Marshall Conway Bradley Gollub & Weissman, P.C., New York (Christopher T. Bradley of counsel), for Philadelphia Indemnity Insurance Company, respondent.
Order, Supreme Court, New York County (Carol R. Edmead, J.), entered January 4, 2021, which denied plaintiff's motion for summary judgment declaring that defendant Atlantic Specialty Insurance Company has an obligation to defend it in an underlying action, granted Atlantic's motion for summary judgment declaring that it has no obligation to defend or indemnify plaintiff in the underlying action, and so declared, and order, same court and Justice, entered on or about September 21, 2021, which granted defendants excess insurers Great American Insurance Company and Philadelphia Indemnity Insurance Company's motion for summary judgment declaring that they are not obligated to defend or indemnify plaintiff in the underlying action, and so declared, unanimously affirmed, without costs.
In the underlying action, multiple former members of plaintiff Madison Square Boys and Girls Club, Inc. (MSBGC) allege that Reginald Archibald and Nicholas Antonucci, respectively, a former volunteer and a former coach for MSBGC, sexually abused them as children. The complaint asserts that MSBGC had a duty to exercise the degree of care that a prudent parent would in supervising those with access to children while in MSBGC's custody, and that MSBGC breached that duty by failing to supervise Antonucci and Archibald, despite having notice of their propensity to engage in such conduct.
Defendant Atlantic issued MSBGC a claims-made insurance policy that was in effect at the time the underlying action was commenced. The Atlantic policy covers "Loss from any Third Party Claim" made during the policy period "for a Third Party Wrongful Act," which is defined to include sexual harassment, "including unwelcome sexual advances, requests for sexual favors or other conduct of a sexual nature, against a Third Party; provided, that 'Third Party Wrongful Act' shall not include any form of intentional sexual harassment, and shall include non-intentional or negligent sexual harassment or sexual harassment imputed through the doctrine of vicarious liability
. . . ." Endorsement No. 13 in the Atlantic policy contains a sexual misconduct and child abuse exclusion, which states that no coverage will be available for any loss for any claim "based upon, arising out of, directly or indirectly resulting from, in consequence of, or in any way involving any actual or alleged Sexual Misconduct . . . or child abuse or neglect."

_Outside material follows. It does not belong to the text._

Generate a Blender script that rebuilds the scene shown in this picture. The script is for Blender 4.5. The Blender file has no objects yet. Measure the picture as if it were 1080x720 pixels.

The motion court correctly determined that Atlantic has no obligation to defend or indemnify MSBGC in the underlying action because the claims made in the underlying action are not covered under the Atlantic policy (see generally Atlantic Mut. Ins. Co. v Terk Tech. Corp., 309 AD2d 22, 29-30 [1st Dept 2003]). As an initial matter, MSBGC's argument that the claims made in the underlying action are covered under the Atlantic policy because the allegations of sexual abuse by Antonucci and Archibald describe conduct that is non-intentional is without basis as the allegations clearly [*2]describe conduct that is intentional (see Board of Educ. of E. Syracuse-Minoa Cent. School Dist. v Continental Ins. Co., 198 AD2d 816, 817 [4th Dept 1993] ["[s]exual harassment, like sexual abuse and child abuse, is intentional in nature"]).
There is also no basis for MSBGC's argument that the claims made in the underlying action are covered under the Atlantic policy based on the allegations that MSBGC is vicariously liable for sexual harassment because that is not one of the claims being asserted in the underlying complaint. The claims being asserted against MSBGC in the underlying complaint are for negligent supervision and emotional distress, which provide grounds for direct, not vicarious, liability against MSBGC (see Engelman v Rofe, 194 AD3d 26, 33 [1st Dept 2021]; Kenneth R. v Roman Catholic Diocese of Brooklyn, 229 AD2d 159, 161 [2d Dept 1997], cert denied 522 US 967 [1997], lv dismissed 91 NY2d 848 [1997]). The underlying complaint does not allege that the sexual abuse was in furtherance of MSBGC's business or within the scope of the individuals' employment (see Doe v New York City Dept. of Educ., 126 AD3d 612, 612 [1st Dept 2015]), or that plaintiff condoned or authorized the sexual abuse (see Bianco v Flushing Hosp. Med. Ctr., 54 AD3d 304, 305 [2d Dept 2008]).
The court correctly found that coverage was also precluded by the sexual abuse exclusion contained in Endorsement No. 13 in the Atlantic policy. The exclusion at issue bars coverage for loss from any claim arising out of, or in any way involving, sexual misconduct and child abuse. The underlying complaint's negligent supervision claim necessarily arises out of sexual misconduct as it is based on the allegations that the failure to supervise led to the sexual abuse of MSBGC's members when they were children (see Essex Ins. Co. v Young, 17 AD3d 1134, 1136 [4th Dept 2005] [negligent supervision claim arose out of the alleged assault and battery, and thus fell within the policy exclusion]). The underlying complaint's emotional distress claim is also premised on MSBGC's failure to supervise and arises out of sexual misconduct.
The court correctly determined that the excess insurers have no obligation to defend or indemnify plaintiff in the underlying action since their policies incorporated the terms and conditions of the Atlantic policy (see Aspen Specialty Ins. Co. v RLI Ins. Co., Inc., 194 AD3d 206, 213-214 [1st Dept 2021]). THIS CONSTITUTES THE DECISION AND ORDER
OF THE SUPREME COURT, APPELLATE DIVISION, FIRST DEPARTMENT.